Data structure that always keeps n-best elements

Question

I need a data structure that always holds the n largest items inserted so far (in no particular order).

So, if n is 3, we could have the following session where I insert a few numbers and the content of the container changes:

[]  // now insert 1
[1] // now insert 0
[1,0] // now insert 4
[1,0,4] // now insert 3
[1,4,3] // now insert 0
[1,4,3] // now insert 3
[4,3,3]

You get the idea. What's the name of the data structure? What's the best way to implement this? Or is this in some library?

I am thinking to use a container that has a priority_queue for its elements (delegation), which uses the reverse comparison, so pop will remove the smallest element. So the insert function first checks if the new element to be inserted is greater than the smallest. If so, we throw that smallest out and push the new element.

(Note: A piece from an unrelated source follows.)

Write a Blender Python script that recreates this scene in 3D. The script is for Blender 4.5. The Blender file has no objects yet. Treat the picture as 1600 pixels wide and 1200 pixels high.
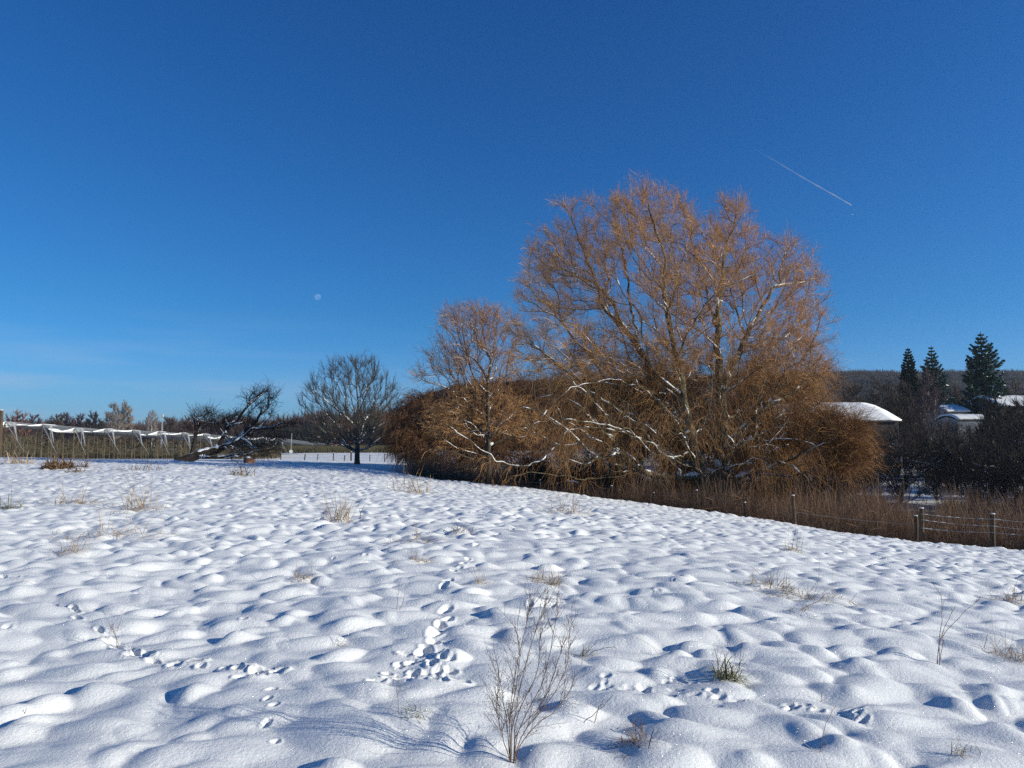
import bpy, math, random
import numpy as np
from mathutils import Vector
R = math.radians
rng = np.random.default_rng(7)
random.seed(7)
scene = bpy.context.scene
col = scene.collection

# ------------------------------------------------------------------ camera
FPX = 1156.0                       # focal length in pixels of a 1600 px wide frame
HORIZON = 690.0                    # the horizon's row in that frame
PITCH = math.atan((HORIZON - 600.0) / FPX)
EYE = 1.65
cam_d = bpy.data.cameras.new('camera')
cam_d.sensor_width = 36.0
cam_d.lens = 36.0 * FPX / 1600.0
cam_d.clip_start = 0.05
cam_d.clip_end = 40000.0
cam = bpy.data.objects.new('camera', cam_d)
col.objects.link(cam)
cam.location = (0, 0, EYE)
cam.rotation_euler = (R(90) + PITCH, 0, 0)
scene.camera = cam

# ------------------------------------------------------------------ light
SKY_GRADE = ((0.125, 1.30), (0.565, 1.09), (1.22, 0.97))   # clear, dry winter air: a deeper blue
SUN_EL = 19.0
SUN_AZ = 107.0                     # clockwise from +Y: from the right, a little behind the camera
scene.view_settings.view_transform = 'Standard'
scene.view_settings.look = 'None'
scene.view_settings.gamma = 1.0
scene.view_settings.exposure = 0.25
world = bpy.data.worlds.new('World')
scene.world = world
world.use_nodes = True
wn = world.node_tree.nodes
wl = world.node_tree.links
wn.clear()
w_out = wn.new('ShaderNodeOutputWorld')
w_bg = wn.new('ShaderNodeBackground')
w_bg.inputs['Strength'].default_value = 0.078
w_sky = wn.new('ShaderNodeTexSky')
w_sky.sky_type = 'NISHITA'
w_sky.sun_disc = False
w_sky.sun_elevation = R(SUN_EL)
w_sky.sun_rotation = R(SUN_AZ)
w_sky.altitude = 150.0
w_sky.air_density = 1.0
w_sky.dust_density = 0.1
w_sky.ozone_density = 2.2
wl.new(w_bg.outputs[0], w_out.inputs[0])
sun_d = bpy.data.lights.new('sun', 'SUN')
sun_d.energy = 4.7
sun_d.angle = R(0.53)
sun_d.color = (1.0, 0.965, 0.85)
sun = bpy.data.objects.new('sun', sun_d)
col.objects.link(sun)
_sd = Vector((math.sin(R(SUN_AZ)) * math.cos(R(SUN_EL)), math.cos(R(SUN_AZ)) * math.cos(R(SUN_EL)), math.sin(R(SUN_EL))))
sun.rotation_euler = _sd.to_track_quat('Z', 'Y').to_euler()

def wmath(op, a=None, b=None, va=0.0, vb=0.0, clamp=False):
    n = wn.new('ShaderNodeMath'); n.operation = op; n.use_clamp = clamp
    n.inputs[0].default_value = va; n.inputs[1].default_value = vb
    if a is not None: wl.new(a, n.inputs[0])
    if b is not None: wl.new(b, n.inputs[1])
    return n.outputs[0]
# thin veils of cloud, low in the sky
w_co = wn.new('ShaderNodeTexCoord')
w_sep = wn.new('ShaderNodeSeparateXYZ'); wl.new(w_co.outputs['Generated'], w_sep.inputs[0])
w_map = wn.new('ShaderNodeMapping'); w_map.inputs['Scale'].default_value = (1.6, 1.6, 15.0)
wl.new(w_co.outputs['Generated'], w_map.inputs[0])
w_ns = wn.new('ShaderNodeTexNoise'); w_ns.inputs['Scale'].default_value = 2.2; w_ns.inputs['Detail'].default_value = 6.0
w_ns.inputs['Roughness'].default_value = 0.55
wl.new(w_map.outputs[0], w_ns.inputs['Vector'])
cl = wmath('MULTIPLY', wmath('SUBTRACT', w_ns.outputs['Fac'], vb=0.46, clamp=True), vb=2.6, clamp=True)
low = wmath('SUBTRACT', va=1.0, b=wmath('DIVIDE', wmath('ABSOLUTE', w_sep.outputs['Z']), vb=0.17), clamp=True)
leftw = wmath('MULTIPLY', wmath('SUBTRACT', va=0.05, b=w_sep.outputs['X']), vb=1.9, clamp=True)
amt = wmath('MULTIPLY', wmath('MULTIPLY', cl, low), leftw)
amt = wmath('ADD', wmath('MULTIPLY', amt, vb=0.70, clamp=True), wmath('MULTIPLY', wmath('MULTIPLY', low, low), vb=0.34), clamp=True)
w_even = wmath('ADD', wmath('MULTIPLY', wmath('ADD', w_sep.outputs['X'], vb=0.55, clamp=True), vb=0.13), vb=1.0)
w_lowblue = wmath('ADD', wmath('MULTIPLY', wmath('SUBTRACT', va=1.0, b=wmath('DIVIDE', w_sep.outputs['Z'], vb=0.16, clamp=True), clamp=True), vb=0.22), vb=1.0)
w_rgb = wn.new('ShaderNodeSeparateColor'); wl.new(w_sky.outputs[0], w_rgb.inputs[0])
w_cmb = wn.new('ShaderNodeCombineColor')
for i_, (k_, g_) in enumerate(SKY_GRADE):
    c_ = wmath('MULTIPLY', wmath('POWER', w_rgb.outputs[i_], vb=g_), vb=k_)
    c_ = wmath('MULTIPLY', c_, w_even)
    if i_ == 2: c_ = wmath('MULTIPLY', c_, w_lowblue)
    wl.new(c_, w_cmb.inputs[i_])
w_mix = wn.new('ShaderNodeMix'); w_mix.data_type = 'RGBA'
wl.new(amt, w_mix.inputs['Factor'])
wl.new(w_cmb.outputs[0], w_mix.inputs['A'])
w_mix.inputs['B'].default_value = (5.2, 6.2, 7.6, 1)
wl.new(w_mix.outputs['Result'], w_bg.inputs['Color'])

scene.cycles.use_denoising = False
scene.cycles.denoiser = 'OPENIMAGEDENOISE'
scene.cycles.denoising_input_passes = 'RGB_ALBEDO_NORMAL'
scene.cycles.denoising_prefilter = 'ACCURATE'
scene.cycles.max_bounces = 6
scene.cycles.diffuse_bounces = 3
scene.cycles.transparent_max_bounces = 12

# ------------------------------------------------------------------ helpers
def P(px, py, d):
    """the point at forward distance d seen at (px, py) of the 1600x1200 frame"""
    u = (px - 800.0) / FPX; v = (600.0 - py) / FPX
    dy = math.cos(PITCH) - v * math.sin(PITCH)
    dz = math.sin(PITCH) + v * math.cos(PITCH)
    t = d / dy
    return np.array([u * t, d, EYE + dz * t])

def tag(o, label=None, cat=None, group=None, kind=None):
    if label: o['label'] = label
    if cat: o['category'] = cat
    if group: o['group'] = group
    if kind: o['kind'] = kind
    return o

def empty(name, loc, rz=0.0):
    o = bpy.data.objects.new(name, None)
    o.empty_display_size = 0.2
    o.location = tuple(float(v) for v in loc); o.rotation_euler = (0, 0, rz)
    col.objects.link(o)
    return o

def raw_mesh(name, verts, loops, starts, totals, mat, parent=None, smooth=True, local=None):
    me = bpy.data.meshes.new(name)
    verts = np.asarray(verts, dtype=np.float32)
    if local is not None: verts = verts - np.asarray(local, dtype=np.float32)
    me.vertices.add(len(verts)); me.vertices.foreach_set('co', verts.ravel())
    me.loops.add(len(loops)); me.loops.foreach_set('vertex_index', np.asarray(loops, dtype=np.int32))
    me.polygons.add(len(starts))
    me.polygons.foreach_set('loop_start', np.asarray(starts, dtype=np.int32))
    me.polygons.foreach_set('loop_total', np.asarray(totals, dtype=np.int32))
    me.polygons.foreach_set('use_smooth', np.full(len(starts), bool(smooth)))
    me.update(calc_edges=True)
    me.materials.append(mat)
    o = bpy.data.objects.new(name, me)
    col.objects.link(o)
    if parent is not None: o.parent = parent
    return o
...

(I have a C++ implementation in mind, but the question is language-agnostic nevertheless.)

Answer 1

The specific datastructure you want is probably the implicit heap. The raw datastructure is just an array; for convenience, say that it is N=2^n elements in size, and that you want to maintain the largest N-1 elements.

The idea is to treat the array (call it A) as a complete binary tree of depth n:

• ignore A[0]; treat A[1] as the root node
• for each node A[k], the children are A[2*k] and A[2*k+1]
• nodes A[N/2..N-1] are the leaves

To maintain the tree as a "heap", you need to ensure that each node is smaller than (or equal to) its children. This is called the "heap condition":

• A[k] <= A[2*k]
• A[k] <= A[2*k+1]

To use the heap to maintain the largest N elements:

• note that the root A[1] is the smallest element in the heap.
• compare each new element (x) to the root: if it is smaller (x<A[1]), reject it.
• otherwise, insert the new element into the heap, as follows:
  • remove the root (A[1], the smallest element) from the heap, and reject it
  • replace it with the new element (A[1]:= x)
  • now, restore the heap condition:
    • if x is less than or equal to both of its children, you're done
    • otherwise, swap x with the smallest child
    • repeat the test&swap at each new position until the heap condition is met

Basically, this will cause any replacement element to "filter up" the tree until it achieves its natural place. This will take at most n=log2(N) steps, which is as good as you can get. Also, the implicit form of the tree allows a very fast implementation; existing bounded-priority-queue libraries will most likely use an implicit heap.

Answer 2

In Pyhton, use heapq. Create a small wrapper around it, something like this:

class TopN_Queue:
    def __init__(self, n):
        self.max_sz = n
        self.data = []

    def add(self, x):
        if len(self.data) == self.max_sz:
            heapq.heappushpop(self.data, x)
        else:
            heapq.heappush(self.data, x)

...

Answer 3

In Java you can use a SortedSet implemented e.g. by a TreeSet. After each insertion check if the set is too large, if yes remove the last element.

This is reasonably efficient, I have used it successfully for solving several Project Euler problems.

Answer 4

A priority_queue is the closest thing in C++ with STL. You could wrap it in another class to create your own implementation that trims the size automatically.

Language-agnostically (although maybe not memory-fragmentation-safely):

1. Insert data
2. Sort
3. Delete everything after the nth element

std::priority_queue does step 2 for you.